### STATED TASK
Starting with the first line below, extract each line through the one that contains "left block, wall", inclusive, excluding pictures.

::: PROVIDED MATERIAL

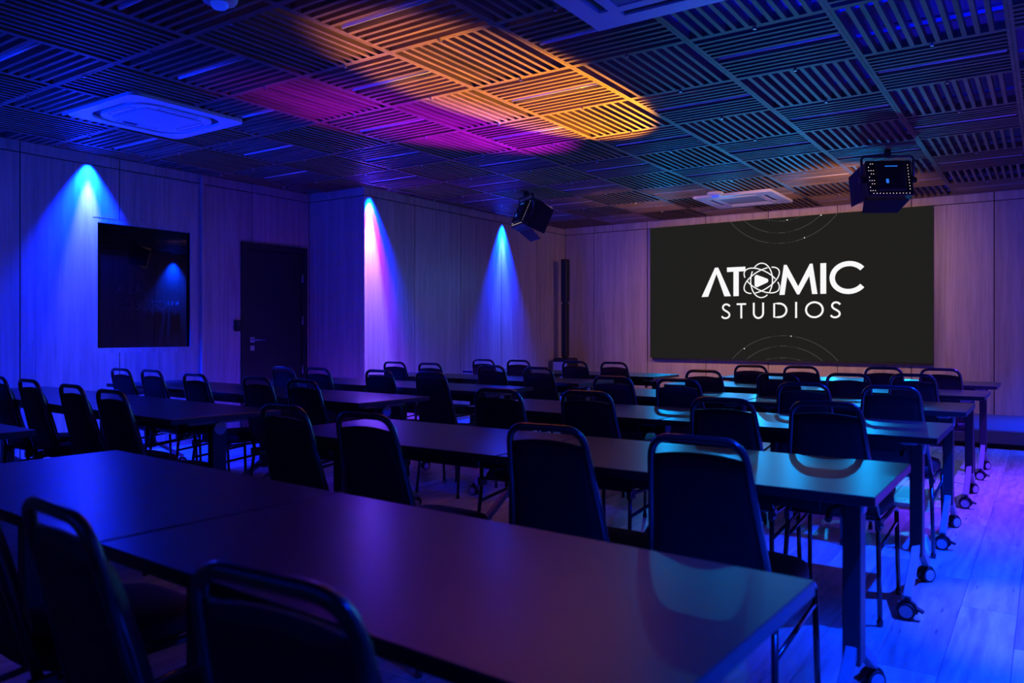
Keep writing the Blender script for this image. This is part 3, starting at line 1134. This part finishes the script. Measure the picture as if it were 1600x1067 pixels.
def table_at(x0, y0, ang, L, label, group):
    """x0,y0: near right corner; ang turns the table about it."""
    if L not in protos:
        t = make_table(L)
        protos[L] = t
    else:
        t = copy_tree(protos[L])
    c, s = math.cos(ang), math.sin(ang)
    lx, ly = -L / 2, 0.31
    t.location = (x0 + c * lx - s * ly, y0 + s * lx + c * ly, 0)
    t.rotation_euler = (0, 0, ang)
    t['label'] = label
    t['group'] = group
    return t


ROW = ['nearest', 'second', 'third', 'fourth', 'fifth', 'front']
rt = [(-0.355, 0.765, R(-2.6)), (-0.365, 2.165, R(0)), (-0.365, 3.505, R(0)), (-0.36, 4.735, 0), (-0.345, 5.93, R(0)), (-0.335, 7.13, 0)]
for k, (x, y, a) in enumerate(rt):
    where = {0: 'in the nearest row', 5: 'in the row closest to the screen'}.get(k, 'in the %s row from the camera' % ROW[k])
    L = 1.21 if k == 0 else 1.18 if k < 4 else 1.11
    table_at(x, y, a, L, 'dark wheeled table %s, at the right aisle' % where, 'tables of the right block')
    a2 = a - R(0.7) if k == 0 else a + R(random.uniform(-.4, .4))
    table_at(x - (L + 0.010) * math.cos(a), y - (L + 0.010) * math.sin(a) + random.uniform(-.004, .004), a2, L,
             'dark wheeled table %s, inner half of right block' % where, 'tables of the right block')
lt = [(-3.62, 1.0, R(-3), 1.2, 1.2), (-3.47, 2.17, R(-3.6), 1.2, 1.8), (-3.37, 3.31, R(-2.0), 1.2, 1.8), (-3.27, 4.43, R(-1.0), 1.2, 1.2), (-3.17, 5.58, R(-0.6), 1.2, 1.2), (-3.06, 6.80, 0, 1.13, 1.13)]
for k, (x, y, a, L1, L2) in enumerate(lt):
    where = {0: 'in the nearest row', 5: 'in the row closest to the front wall'}.get(k, 'in the %s row from the camera' % ROW[k])
    table_at(x, y, a, L1, 'dark wheeled table %s, left block, aisle end' % where, 'tables of the left block')
    table_at(x - (L1 + 0.006) * math.cos(a), y - (L1 + 0.006) * math.sin(a), a, L2,
             'dark wheeled table %s, left block, wall end' % where, 'tables of the left block')

# ------------------------------------------------------------------ chairs
def pad(hw, z0, z1, y0, slope, th, dome, nu=8, nv=8):
    """Upholstered back: half width hw(v), domed front and back."""
    mb = MB()
    idx = {}
    for side in (0, 1):
        for i in range(nu + 1):
            for j in range(nv + 1):
                u, v = -1 + 2 * i / nu, -1 + 2 * j / nv
                e = (1 - abs(u) ** 4) * (1 - abs(v) ** 4)
                t = (v + 1) / 2
                zt = z0 + (z1 - z0) * t
                if v > 0.5:
                    zt -= dome * u * u * (v - 0.5) * 2
                if v < -0.5:
                    zt += dome * 0.8 * u * u * (-v - 0.5) * 2
                x = u * hw(t)
                y = y0 + slope * (zt - z0)
                off = (0.012 + (th - 0.012) * e ** 0.5) if side else -(0.003 + 0.008 * e ** 0.5)
                idx[side, i, j] = len(mb.v)
                mb.v.append((x, y + off, zt))
    for i in range(nu):
        for j in range(nv):
            for side in (0, 1):
                mb.face([idx[side, i, j], idx[side, i + 1, j], idx[side, i + 1, j + 1], idx[side, i, j + 1]], True)
    border = [(i, 0) for i in range(nu)] + [(nu, j) for j in range(nv)] + [(i, nv) for i in range(nu, 0, -1)] + [(0, j) for j in range(nv, 0, -1)]
    for a in range(len(border)):
        p, q = border[a], border[(a + 1) % len(border)]
        mb.face([idx[0, p[0], p[1]], idx[0, q[0], q[1]], idx[1, q[0], q[1]], idx[1, p[0], p[1]]], True)
    return mb


def bend(P, r, n=4):
    """Round the inner corners of a polyline."""
    P = [Vector(p) for p in P]
    out = [P[0]]
    for i in range(1, len(P) - 1):
        a, b, c = P[i - 1], P[i], P[i + 1]
        d0, d1 = (a - b), (c - b)
        rr = min(r, d0.length * 0.45, d1.length * 0.45)
        p0, p1 = b + d0.normalized() * rr, b + d1.normalized() * rr
        for k in range(n + 1):
            t = k / n
            out.append(p0 * (1 - t) ** 2 + b * 2 * t * (1 - t) + p1 * t * t)
    out.append(P[-1])
    return out


def make_chair():
    """Origin on the floor under the middle of the top rail is at y=-0.33; the chair faces +Y."""
    t = thing('banquet_chair', '', 'chair')
    # seat: rounded cushion
    st_ = MB()
    outl = []
    for k in range(28):
        a = 2 * PI * k / 28
        cx, cy = math.cos(a), math.sin(a)
        px = math.copysign(abs(cx) ** 0.5, cx) * (0.205 if cy > 0 else 0.195)
        py = math.copysign(abs(cy) ** 0.6, cy) * 0.21
        outl.append((px, py + 0.01))
    b = 0
    levels = [(0.96, 0.405), (1.0, 0.418), (1.0, 0.442), (0.965, 0.458), (0.82, 0.468), (0.4, 0.473)]
    for sc_, z in levels:
        st_.v += [(p[0] * sc_, (p[1] - 0.01) * sc_ + 0.01, z) for p in outl]
    n = 28
    for i in range(len(levels) - 1):
        for k in range(n):
            l = (k + 1) % n
            st_.face([i * n + k, i * n + l, (i + 1) * n + l, (i + 1) * n + k], True)
    st_.face(list(range(n))[::-1])
    st_.face([(len(levels) - 1) * n + k for k in range(n)], True)
    st_.build('seat', M['vinyl'], t)
    # back: pad and bent tube
    sl = -0.130 / 0.5
    pad(lambda q: 0.185 - 0.045 * q, 0.455, 0.836, -0.215, sl, 0.048, 0.014).build('backrest', M['vinyl'], t)
    fr = MB()
    zt, yt = 0.874, -0.325
    path = [(-0.192, -0.195, 0.385), (-0.138, yt + 0.004, zt), (0.138, yt + 0.004, zt), (0.192, -0.195, 0.385)]
    fr.tube(bend(path, 0.062, 6), 0.0115, 10)
    fr.build('back_frame', M['frame'], t)
    # side rails, legs and stretchers
    for sx in (-1, 1):
        sf = MB()
        sf.tube(bend([(sx * 0.188, -0.21, 0.362), (sx * 0.192, -0.19, 0.395), (sx * 0.196, 0.165, 0.395), (sx * 0.197, 0.195, 0.372)], 0.022, 3), 0.0105, 8)
        sf.build('side_rail', M['frame'], t)
        for fy, ty in ((0.215, 0.197), (-0.245, -0.205)):
            lg = MB()
            lg.tube([(sx * (0.197 if fy > 0 else 0.189), ty, 0.375), (sx * 0.203, fy, 0.02)], 0.0105, 8)
            lg.cyl((sx * 0.203, fy, 0.022), (sx * 0.203, fy, 0.0), 0.0135, n=10)
            lg.build('leg', M['frame'], t)
        s2 = MB()
        s2.tube([(sx * 0.194, -0.215, 0.29), (sx * 0.198, 0.198, 0.325)], 0.0085, 6)
        s2.build('stretcher', M['frame'], t)
    MB().tube([(-0.196, 0.12, 0.395), (0.196, 0.12, 0.395)], 0.0095, 6).build('cross_rail', M['frame'], t)
    MB().tube([(-0.192, -0.14, 0.395), (0.192, -0.14, 0.395)], 0.0095, 6).build('cross_rail', M['frame'], t)
    for sx in (-1, 1):
        br = MB()
        br.box(sx * 0.190 - 0.012, sx * 0.190 + 0.012, -0.222, -0.170, 0.372, 0.412)
        br.cyl((sx * 0.176, -0.196, 0.388), (sx * 0.208, -0.196, 0.388), 0.009, n=8)
        br.build('bracket', M['frame'], t)
    for me in set(o.data for o in t.children):
        for v in me.vertices:
            v.co.x *= 0.93
    return t


chair0 = make_chair()
used = False


def chair_at(x, ytop, rot, label, group):
    global used
    t = copy_tree(chair0) if used else chair0
    used = True
    r = R(rot)
    # x, ytop give the middle of the top rail
    t.location = (x - math.sin(r) * 0.325, ytop + math.cos(r) * 0.325, 0)
    t.rotation_euler = (0, 0, r)
    t['label'] = label
    t['group'] = group
    return t


ORD = ['first', 'second', 'third', 'fourth', 'fifth']
right_rows = {
    1: [(-0.745, 0.58, 3.5), (-1.33, 0.62, -6), (-1.98, 0.70, -2)],
    2: [(-0.78, 2.00, 0), (-1.25, 1.99, 0.5), (-1.94, 1.92, -1), (-2.41, 1.96, -2)],
    3: [(-0.74, 3.29, 0), (-1.14, 3.22, 0.5), (-1.81, 3.25, -0.5), (-2.24, 3.13, 1)],
    4: [(-0.68, 4.46, 0), (-1.12, 4.46, 0), (-1.83, 4.41, 0.5), (-2.28, 4.44, 0)],
    5: [(-0.75, 5.80, 0.5), (-1.12, 5.62, 0.5), (-1.51, 5.36, 0.5), (-2.10, 5.54, 0)],
    6: [(-0.69, 6.80, 0), (-1.09, 6.80, 0), (-1.68, 6.62, 0.5), (-2.08, 6.58, 0)],
}
left_rows = {
    2: [(-3.75, 2.02, -2), (-4.29, 2.10, -3), (-4.97, 2.19, -3), (-5.50, 2.24, -3)],
    3: [(-3.61, 3.08, -1), (-4.08, 3.12, -1), (-4.73, 3.12, -2), (-5.48, 3.26, -1), (-5.88, 3.25, -1)],
    4: [(-3.59, 4.21, 0), (-4.08, 4.20, 0), (-4.72, 4.18, 0), (-5.13, 4.18, -2)],
    5: [(-3.36, 5.25, 0), (-3.87, 5.32, 0), (-4.63, 5.42, -1), (-5.10, 5.46, 0)],
    6: [(-3.35, 6.55, 0), (-3.77, 6.55, 0), (-4.39, 6.50, 0), (-4.79, 6.45, 0)],
}
for k, row in right_rows.items():
    where = {1: 'nearest row', 6: 'row closest to the screen'}.get(k, '%s row from camera' % ROW[k - 1])
    for i, (x, y, r) in enumerate(row):
        chair_at(x, y, r, 'black padded chair, %s from the right aisle, %s, right block' % (ORD[i], where), 'banquet chairs of the right block')
for k, row in left_rows.items():
    where = {6: 'row closest to the front wall'}.get(k, '%s row from camera' % ROW[k - 1])
    for i, (x, y, r) in enumerate(row):
        chair_at(x, y, r, 'black padded chair, %s from the middle aisle, %s, left block' % (ORD[i], where), 'banquet chairs of the left block')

::::::

### THE RESULT
Keep writing the Blender script for this image. This is part 3, starting at line 1134. This part finishes the script. Measure the picture as if it were 1600x1067 pixels.
def table_at(x0, y0, ang, L, label, group):
    """x0,y0: near right corner; ang turns the table about it."""
    if L not in protos:
        t = make_table(L)
        protos[L] = t
    else:
        t = copy_tree(protos[L])
    c, s = math.cos(ang), math.sin(ang)
    lx, ly = -L / 2, 0.31
    t.location = (x0 + c * lx - s * ly, y0 + s * lx + c * ly, 0)
    t.rotation_euler = (0, 0, ang)
    t['label'] = label
    t['group'] = group
    return t


ROW = ['nearest', 'second', 'third', 'fourth', 'fifth', 'front']
rt = [(-0.355, 0.765, R(-2.6)), (-0.365, 2.165, R(0)), (-0.365, 3.505, R(0)), (-0.36, 4.735, 0), (-0.345, 5.93, R(0)), (-0.335, 7.13, 0)]
for k, (x, y, a) in enumerate(rt):
    where = {0: 'in the nearest row', 5: 'in the row closest to the screen'}.get(k, 'in the %s row from the camera' % ROW[k])
    L = 1.21 if k == 0 else 1.18 if k < 4 else 1.11
    table_at(x, y, a, L, 'dark wheeled table %s, at the right aisle' % where, 'tables of the right block')
    a2 = a - R(0.7) if k == 0 else a + R(random.uniform(-.4, .4))
    table_at(x - (L + 0.010) * math.cos(a), y - (L + 0.010) * math.sin(a) + random.uniform(-.004, .004), a2, L,
             'dark wheeled table %s, inner half of right block' % where, 'tables of the right block')
lt = [(-3.62, 1.0, R(-3), 1.2, 1.2), (-3.47, 2.17, R(-3.6), 1.2, 1.8), (-3.37, 3.31, R(-2.0), 1.2, 1.8), (-3.27, 4.43, R(-1.0), 1.2, 1.2), (-3.17, 5.58, R(-0.6), 1.2, 1.2), (-3.06, 6.80, 0, 1.13, 1.13)]
for k, (x, y, a, L1, L2) in enumerate(lt):
    where = {0: 'in the nearest row', 5: 'in the row closest to the front wall'}.get(k, 'in the %s row from the camera' % ROW[k])
    table_at(x, y, a, L1, 'dark wheeled table %s, left block, aisle end' % where, 'tables of the left block')
    table_at(x - (L1 + 0.006) * math.cos(a), y - (L1 + 0.006) * math.sin(a), a, L2,
             'dark wheeled table %s, left block, wall end' % where, 'tables of the left block')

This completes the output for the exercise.